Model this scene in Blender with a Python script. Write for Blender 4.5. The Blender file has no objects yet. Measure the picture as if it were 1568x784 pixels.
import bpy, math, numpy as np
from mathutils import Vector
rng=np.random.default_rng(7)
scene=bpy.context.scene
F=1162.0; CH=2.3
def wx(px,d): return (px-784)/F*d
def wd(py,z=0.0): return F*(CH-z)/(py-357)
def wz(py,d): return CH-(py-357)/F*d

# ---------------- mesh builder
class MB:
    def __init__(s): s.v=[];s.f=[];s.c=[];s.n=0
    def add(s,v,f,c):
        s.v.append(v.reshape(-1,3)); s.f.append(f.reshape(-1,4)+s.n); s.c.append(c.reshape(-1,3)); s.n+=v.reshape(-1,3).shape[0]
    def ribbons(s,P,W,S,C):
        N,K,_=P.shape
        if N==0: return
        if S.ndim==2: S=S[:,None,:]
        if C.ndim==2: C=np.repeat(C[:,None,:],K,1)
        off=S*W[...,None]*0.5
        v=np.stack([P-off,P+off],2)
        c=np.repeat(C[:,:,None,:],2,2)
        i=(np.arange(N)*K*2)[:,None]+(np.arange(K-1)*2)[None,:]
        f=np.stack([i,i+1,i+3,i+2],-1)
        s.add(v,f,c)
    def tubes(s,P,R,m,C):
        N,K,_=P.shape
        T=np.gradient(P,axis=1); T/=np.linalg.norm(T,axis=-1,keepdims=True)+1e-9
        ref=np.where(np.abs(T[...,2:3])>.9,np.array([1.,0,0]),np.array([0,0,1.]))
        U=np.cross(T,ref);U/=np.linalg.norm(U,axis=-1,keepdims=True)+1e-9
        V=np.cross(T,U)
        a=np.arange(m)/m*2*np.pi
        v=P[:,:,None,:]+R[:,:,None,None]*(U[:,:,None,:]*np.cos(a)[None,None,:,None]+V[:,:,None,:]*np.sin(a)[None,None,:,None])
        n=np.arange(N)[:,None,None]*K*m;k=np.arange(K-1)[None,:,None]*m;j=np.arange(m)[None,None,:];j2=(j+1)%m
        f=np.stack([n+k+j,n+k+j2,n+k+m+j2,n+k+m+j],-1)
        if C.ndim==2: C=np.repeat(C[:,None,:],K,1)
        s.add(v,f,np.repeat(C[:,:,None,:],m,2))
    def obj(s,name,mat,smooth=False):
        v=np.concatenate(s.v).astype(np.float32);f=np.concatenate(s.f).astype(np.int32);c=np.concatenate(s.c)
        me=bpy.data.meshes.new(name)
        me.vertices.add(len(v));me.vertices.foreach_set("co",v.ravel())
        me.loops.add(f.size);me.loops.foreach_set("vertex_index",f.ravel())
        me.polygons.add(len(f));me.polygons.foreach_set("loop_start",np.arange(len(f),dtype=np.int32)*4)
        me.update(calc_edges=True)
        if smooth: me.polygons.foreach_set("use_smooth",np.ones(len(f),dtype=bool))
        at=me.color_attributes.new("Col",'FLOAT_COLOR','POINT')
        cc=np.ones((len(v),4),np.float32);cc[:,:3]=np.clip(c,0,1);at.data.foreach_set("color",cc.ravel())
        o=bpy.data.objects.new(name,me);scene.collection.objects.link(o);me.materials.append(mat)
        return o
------
* [WHAT YOU NEED TO DO]
Output all of the material exactly as written.

* [THE RESPONSE]
Model this scene in Blender with a Python script. Write for Blender 4.5. The Blender file has no objects yet. Measure the picture as if it were 1568x784 pixels.
import bpy, math, numpy as np
from mathutils import Vector
rng=np.random.default_rng(7)
scene=bpy.context.scene
F=1162.0; CH=2.3
def wx(px,d): return (px-784)/F*d
def wd(py,z=0.0): return F*(CH-z)/(py-357)
def wz(py,d): return CH-(py-357)/F*d

# ---------------- mesh builder
class MB:
    def __init__(s): s.v=[];s.f=[];s.c=[];s.n=0
    def add(s,v,f,c):
        s.v.append(v.reshape(-1,3)); s.f.append(f.reshape(-1,4)+s.n); s.c.append(c.reshape(-1,3)); s.n+=v.reshape(-1,3).shape[0]
    def ribbons(s,P,W,S,C):
        N,K,_=P.shape
        if N==0: return
        if S.ndim==2: S=S[:,None,:]
        if C.ndim==2: C=np.repeat(C[:,None,:],K,1)
        off=S*W[...,None]*0.5
        v=np.stack([P-off,P+off],2)
        c=np.repeat(C[:,:,None,:],2,2)
        i=(np.arange(N)*K*2)[:,None]+(np.arange(K-1)*2)[None,:]
        f=np.stack([i,i+1,i+3,i+2],-1)
        s.add(v,f,c)
    def tubes(s,P,R,m,C):
        N,K,_=P.shape
        T=np.gradient(P,axis=1); T/=np.linalg.norm(T,axis=-1,keepdims=True)+1e-9
        ref=np.where(np.abs(T[...,2:3])>.9,np.array([1.,0,0]),np.array([0,0,1.]))
        U=np.cross(T,ref);U/=np.linalg.norm(U,axis=-1,keepdims=True)+1e-9
        V=np.cross(T,U)
        a=np.arange(m)/m*2*np.pi
        v=P[:,:,None,:]+R[:,:,None,None]*(U[:,:,None,:]*np.cos(a)[None,None,:,None]+V[:,:,None,:]*np.sin(a)[None,None,:,None])
        n=np.arange(N)[:,None,None]*K*m;k=np.arange(K-1)[None,:,None]*m;j=np.arange(m)[None,None,:];j2=(j+1)%m
        f=np.stack([n+k+j,n+k+j2,n+k+m+j2,n+k+m+j],-1)
        if C.ndim==2: C=np.repeat(C[:,None,:],K,1)
        s.add(v,f,np.repeat(C[:,:,None,:],m,2))
    def obj(s,name,mat,smooth=False):
        v=np.concatenate(s.v).astype(np.float32);f=np.concatenate(s.f).astype(np.int32);c=np.concatenate(s.c)
        me=bpy.data.meshes.new(name)
        me.vertices.add(len(v));me.vertices.foreach_set("co",v.ravel())
        me.loops.add(f.size);me.loops.foreach_set("vertex_index",f.ravel())
        me.polygons.add(len(f));me.polygons.foreach_set("loop_start",np.arange(len(f),dtype=np.int32)*4)
        me.update(calc_edges=True)
        if smooth: me.polygons.foreach_set("use_smooth",np.ones(len(f),dtype=bool))
        at=me.color_attributes.new("Col",'FLOAT_COLOR','POINT')
        cc=np.ones((len(v),4),np.float32);cc[:,:3]=np.clip(c,0,1);at.data.foreach_set("color",cc.ravel())
        o=bpy.data.objects.new(name,me);scene.collection.objects.link(o);me.materials.append(mat)
        return o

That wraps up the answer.